Shortly after Silverman took office, she called him and said, “I have three things to tell you: women, flexibility policies, social justice.”
A year-and-a-half later, Bronznick says, there have been marked improvements to the federations’ culture.
The federation made sure that the panel of judges for this year’s Jewish Heroes contest was equally split between genders.
Aside from the workplace policy changes at the national umbrella organization, a growing number of women have been appointed to leadership roles. Seven of the 14 senior managers at Jewish Federations now are women, and the chair of the board of trustees, Kathy Manning, is a woman.
In the last year, 11 federations across the United States have hired women for their top positions, expanding the number of female federation CEOs to a record 50 out of 157 in North America.
“We wanted to make sure that federations are places where Jews, and Jewish women specifically, want to work,” Berkofsky said.
Jennifer Gorovitz, became the first head of a big-city federation in May 2010, at the Jewish Community Federation of San Francisco, Marin and Sonoma Counties. In August, Deborah Corber was appointed executive of Montreal’s federation CJA.
Putting more women at the top isn’t simply a matter of righting historical imbalances but of making sure the talent pool is not halved by eliminating women, and finding people with qualities federations might lack, say federation officials and activists.
“From a volunteer perspective, when women are in leadership positions they bring people to the table in a different way,” said Susan Kramer, who in January was appointed the CEO and president of the Jewish Federation of Greater Dallas.
Federation officials attribute the growing number of female leaders to a greater willingness to look outside the federation system for talent, as well as improvements in training and supporting female leaders already in the system.
With a significant portion of federation leaders expected to retire within the next few years, this decade will be critical, according to Manning, the chairwoman of the Jewish Federations.

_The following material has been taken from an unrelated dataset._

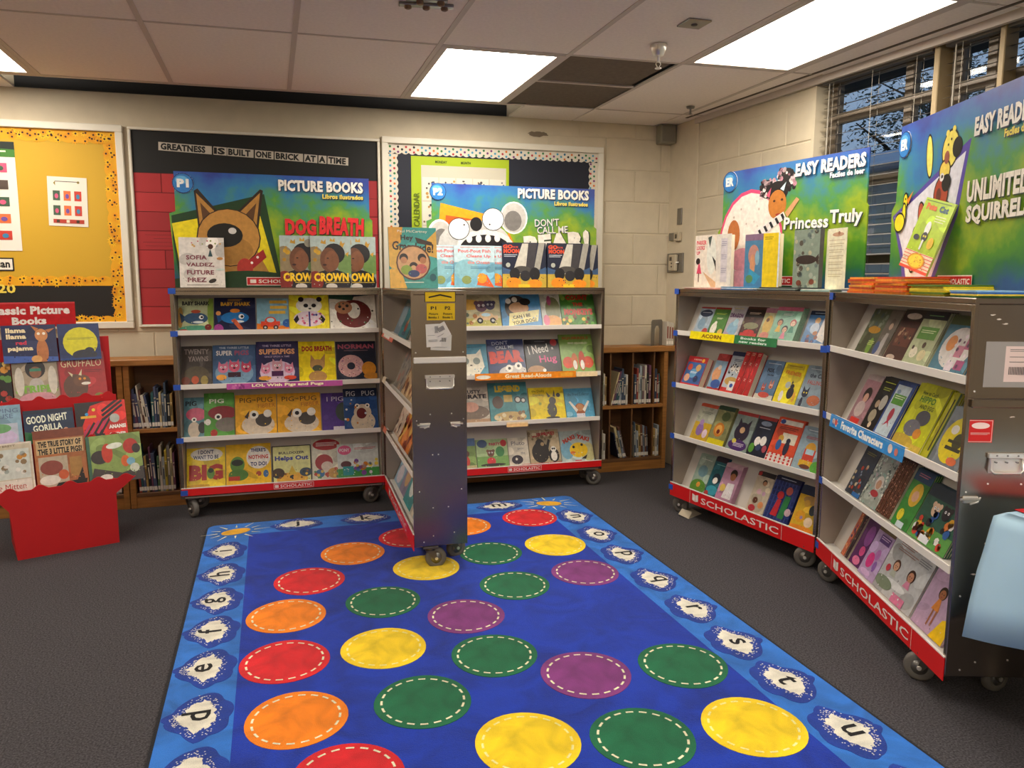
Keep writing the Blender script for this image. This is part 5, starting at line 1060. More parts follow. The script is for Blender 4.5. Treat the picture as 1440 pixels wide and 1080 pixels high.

“There will be big jobs opening up across the country,” she said. “It is a chance for well-qualified women to step into those positions.”
Bronznick worries that despite the improvements, parts of the federation world remain resistant to promoting women.
“In the federation world they tend to say that women don’t want these jobs,” she said. “These organizations have to see themselves as talent spotters and cultivators, and setting people up for success.
“They need to be change agents,” Bronznick added, “and I don’t see that happening at the level of intensity that current conditions require. I think people are looking towards incremental change, and I think we need fundamental change.”